The Mum Challenge: Miss Marple

When your Mum sets you a challenge, you can't very well say no, can you?

I can't anyhow.

Somehow, now, at 36, the inbuilt need to make her happy is deeper set than ever and so when she text me at 11pm on a Wednesday night and said 'I'm setting you a challenge,' there was little I could do.

'I've seen your Instagram feed' she said 'and I'm setting you a challenge' and I thought 'Oh, God' because I post some rubbish on the 'gram and it could be anything. I needn't have worried; the challenge was not to end world hunger or walk an alpaca up Everest, it was merely to read a Miss Marple book. She'd even done the research into which was the cheapest on Kindle - she had even, because she's fabulous - offered to reimburse me for the cost of the book.

My Mum is better than yours.

I logged straight onto Amazon and downloaded Murder at the Vicarage. And no, of course I didn't let her reimburse me.

You're probably wondering why at 11pm on a Wednesday this challenge was issued. Here's the backstory:

I grew up reading Poirot books. Murder on the Orient Express, Death on the Nile, Evil Under the Sun, Poirot's Christmas (every year), The Mysterious Affair at Styles. The ABC Murders, Murder in Mesopotamia, Five Little Pigs, Curtain (sob) I read them all on repeat, book after book after book; adaptation after adaptation - Ustinov and Suchet - and back to the books, so and so forth ad infinitum.

Often Mum - who has read probably all the Agatha Christie but cut her teeth on Miss Marple as a teenager -  would say 'why don't you read a Miss Marple, love' and I'd smile and nod my head and pick up a Poirot again. I loved Hercule so much,  I think, that reading Miss Marple felt somewhat disloyal.

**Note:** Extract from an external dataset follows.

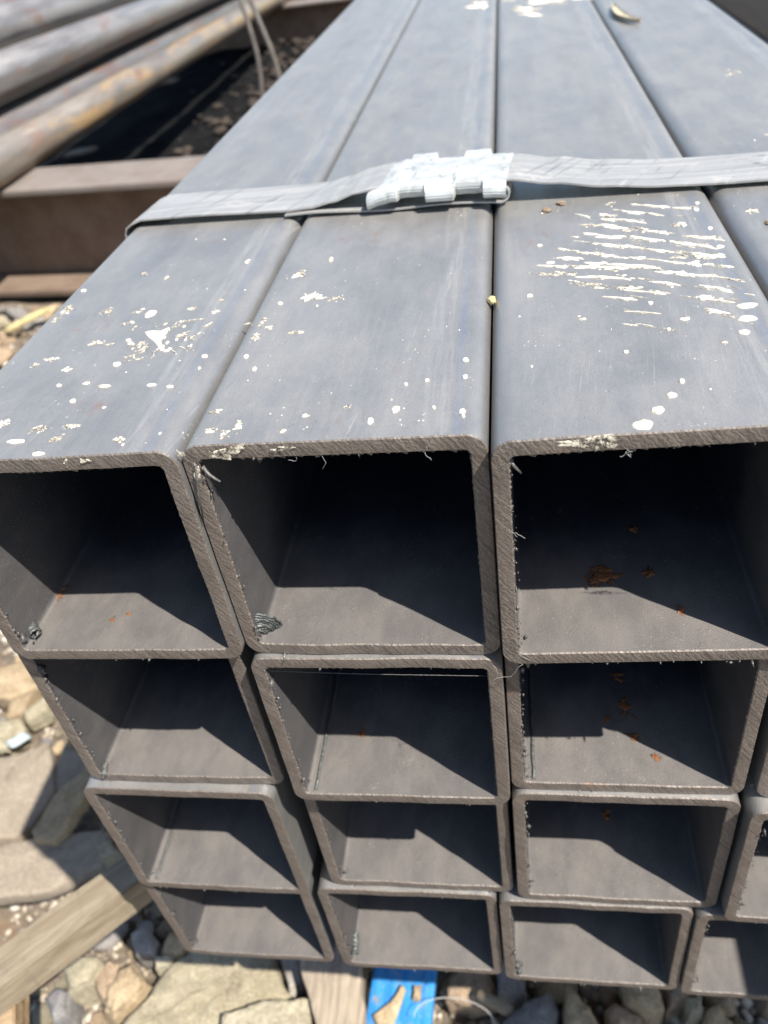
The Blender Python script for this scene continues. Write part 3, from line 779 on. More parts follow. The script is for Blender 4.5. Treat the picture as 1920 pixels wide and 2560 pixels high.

And so it is that I am 36 years old and until last week had not read a Miss Marple novel. 'Read one by the 1st July' Mum's text said after I confessed my Miss Marple truth on my Instagram story, and let's not pretend she didn't throw that particular date in on purpose - it's her birthday - I see you, Mum, I know what you're doing.

So I did read one, and today, the 1st July and in honour of my marvellous Mum, I am here to talk about it.

(Also I read it on the Kindle but I bought this copy because it's the first I ever read and I felt like I should own it and also it matches my Evil Under the Sun and looks pretty on my desk. I have such a bool related problem omg.)

So here's the thing. Dame Agatha Christie is the queen of crime fiction. You think I'm wrong? I'll fight you. With a pen - it's mightier than a sword. She is though - she's the best - her crimes, her victims, her suspects, her red herrings, her twists and her turns. She was the best at what she did - so much so in fact, that her her books don't lose anything over time. Orient Express is still being adapted for the big screen and it doesn't feel dated, not really; it's still a fun, clever mystery.

The thing I noticed right away when I started Murder at the Vicarage, and I read the first 10% in about half an hour, is just that: it doesn't feel massively dated, it's easy to read, it's smart and witty and if I'd picked it up and read it with zero background knowledge I wouldn't have guessed it was written almost 90 years ago. That's quite the feat. I mean, it is dated, of course it is, but not in a way that makes it hard to read or irrelevant. The vicar, who narrates, doesn't feel like a guy who were he alive today would have had probably at least 40 birthday letters from the Queen, he has a much younger wife and they both talk openly about what that means and what people might think and she tells him, quite frankly, that people will probably be expecting her to sleep around.

Miss Marple is excellent. I mean, I'm stubborn and I don't so much want Mum to be right (even though it's a fact of my life that she always is) but do you know what: I loved this book. Where oh where has this series been all my life ('on the bookshelf love, I tried to tell you...' I can hear Mum rolling her eyes all the way from her holiday cottage, where I imagine she's drinking wine and laughing at me).
I did expect Miss Marple to be a more major character though, I must admit. Perhaps the other books are different but in this one she sort of pops up 5 or 6 times throughout the book, is mentioned maybe 5 or 6 more as knowing everything and never being wrong and then arrives at the end having solved the crime. It's odd, because the whole story really is that of the vicar, and his investigation and we don't get to know Miss Marple or follow her deductions at all. That made me a little sad - I think because I was expecting to get to know her but really she felt like a secondary character in what I had expected to be her own book. Le sigh.

That said: I loved it, it was an easy read that made me happy, I didn't guess whodunit and I am very obviously planning to read some more.

Thanks Mum and I'm sorry it's taken over 20 years for me to listen to you, about this anyhow.